On his last exploration in 1830, Patrick Logan (right)  travelled up the Brisbane River, explored part of the Stanley River and probably Kilcoy Creek as well.    He was killed on 17 October near the original site of Bellevue station on the ‘Pedal Bight’ and was not found until several days later.   Controversy still surrounds his death and his cruel and ruthless behavior is now legendary but he had contributed significantly to the knowledge of Moreton Bay during his watch. 

The convict colony of Moreton Bay was closed in 1839 and surveyors were sent in to survey the district for settlement.   And a motley lot they were too!   James Warner immediately became shipwrecked surveying the coast line between Moreton Bay and the Richmond River.   Granville Stapylton, grandson of the fourth Viscount Chetwynd and a public drunkard, was killed along with his assistant by aboriginals while surveying in the Mt. Lindsay area of Beaudesert.  Robert Dixon was charged with inciting a mutiny and was suspended from duty in 1840.   He promptly used the data from the Surveyor General’s office and published under his own hand the first map of Moreton Bay available in England.   A later map (1846) by Dixon shows the pastoral developments already established and the ‘roads’ connecting them.

Before Lieutenant Owen Gorman left Moreton Bay he had found a more practicable Gap in the Range linking the Darling Downs with Ipswich and Brisbane, and it was through this Gorman’s Gap that the early settlers of the Brisbane Valley brought their stock.   They came down the Range, along Lockyer Creek past Grantham, Tent-Hill and Helidon selections to Tarampa and then north along the Brisbane River to their selections.   Initially they established Cressbrook (McConnels), Durundur (Archers), Kilcoy (MacKenzie), Mt.

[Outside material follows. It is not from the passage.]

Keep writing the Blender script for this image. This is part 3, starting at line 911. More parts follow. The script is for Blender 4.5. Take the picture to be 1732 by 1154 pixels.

Brisbane (Bigges), then Colinton (Balfours) and Eskdale (Graham & Ivory), and later River Station (Ferriter & Uhr), Mt. Esk (Scotts) & Fairney Law (North).

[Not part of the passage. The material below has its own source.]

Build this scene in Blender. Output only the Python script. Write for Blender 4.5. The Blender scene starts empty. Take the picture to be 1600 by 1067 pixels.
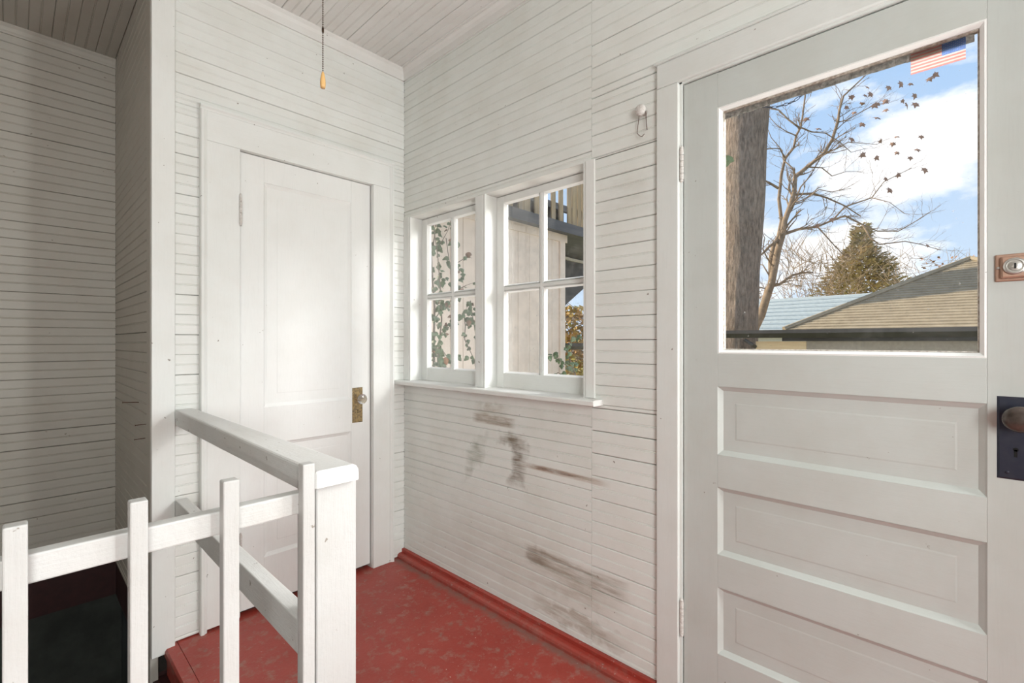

Some, like the McConnels, settled well and stayed.  Others, like the Archers, moved on to explore further north and settle at Emu Creek, Cooyar, Eidsvold and Gracemere, discovering the Fitzroy River on which Rockhampton now stands in their travels.   Borthwick & Oliver, who had selected Buaraba in the Brisbane Valley also moved north to select Tarong and Nanango stations.   By 1847 Borthwick’s neighbours at Tarong on Barambah Creek were Ferritur & Uhr who had also left Wivenhoe (River Run) after John Uhr was killed there on Christmas day 1845.   Tarong’s manager was George Clapperton who had also worked on Nanango station, and later bought Tarong from Borthwick.   The Clapperton’s settled and Tarong, like Cressbrook, remains in the same family hands today.    Alexander & Gideon Scott sold Mt. Esk to the Bigge’s and Alexander Scott went north with his nephew Simon Scott to Taromeo.   The Scotts also remained for generations.